The good news is there’s not much competition in the category, but the question remains whether customers will flock to this new Altima model.

The idea of the new coupe, of course, is to raise the Altima’s stature in the minds of buyers. Though it has been a consistent good seller, the Altima has run far behind in sales to the Toyota Camry, Honda Accord and Chevrolet Impala.

Like a convertible, a cool coupe adds a certain amount of luster to a traditional sedan lineup. With that in mind, the Nissan designers made the new model from the get-go as a coupe instead of merely a two-door version of the existing Altima sedan.

The designers chopped more than seven inches from the overall length and dropped the roof line by more than two inches. It gives the Altima coupe an aggressive and sporting stance, with broad rear shoulders. The overall effect resembles the Nissan 350Z sports car and the Infiniti G35 coupe from Nissan’s luxury division.

But there were consequences. You have to duck to get into the front seats, and the rear seats are impossible for average-sized adults. Better to reserve them for children, little people or the occasional pumpkin. However, people who buy coupes rarely transport back-seat passengers, and the front seats have plenty of space and comfort once you fold yourself inside.

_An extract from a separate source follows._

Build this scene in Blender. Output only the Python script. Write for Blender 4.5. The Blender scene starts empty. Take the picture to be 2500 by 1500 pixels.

The rear seatbacks fold down for additional cargo, which is a good thing because the trunk has only about seven cubic feet of space.

Unlike the Z-car and the Infiniti, which have rear-wheel drive, the new Altima coupe is a front-driver, just like its sedan sibling. It also comes with the same power trains.

The base car is the 2.5 S, which is powered by a 175-horsepower four-cylinder engine with either a six-speed manual transmission or Nissan’s continuously variable automatic transmission (CVT). Nissan is a leader in CVTs, which use belts and pulleys to multiply the engine’s power. From a driver standpoint, the main characteristic is that there are no shift points — simply a smooth transition from a standing start to highway speeds.

A step up from the 2.5 S is the 3.5 SE, which features a 270-horsepower V6 engine, again linked to either a six-speed manual or the CVT.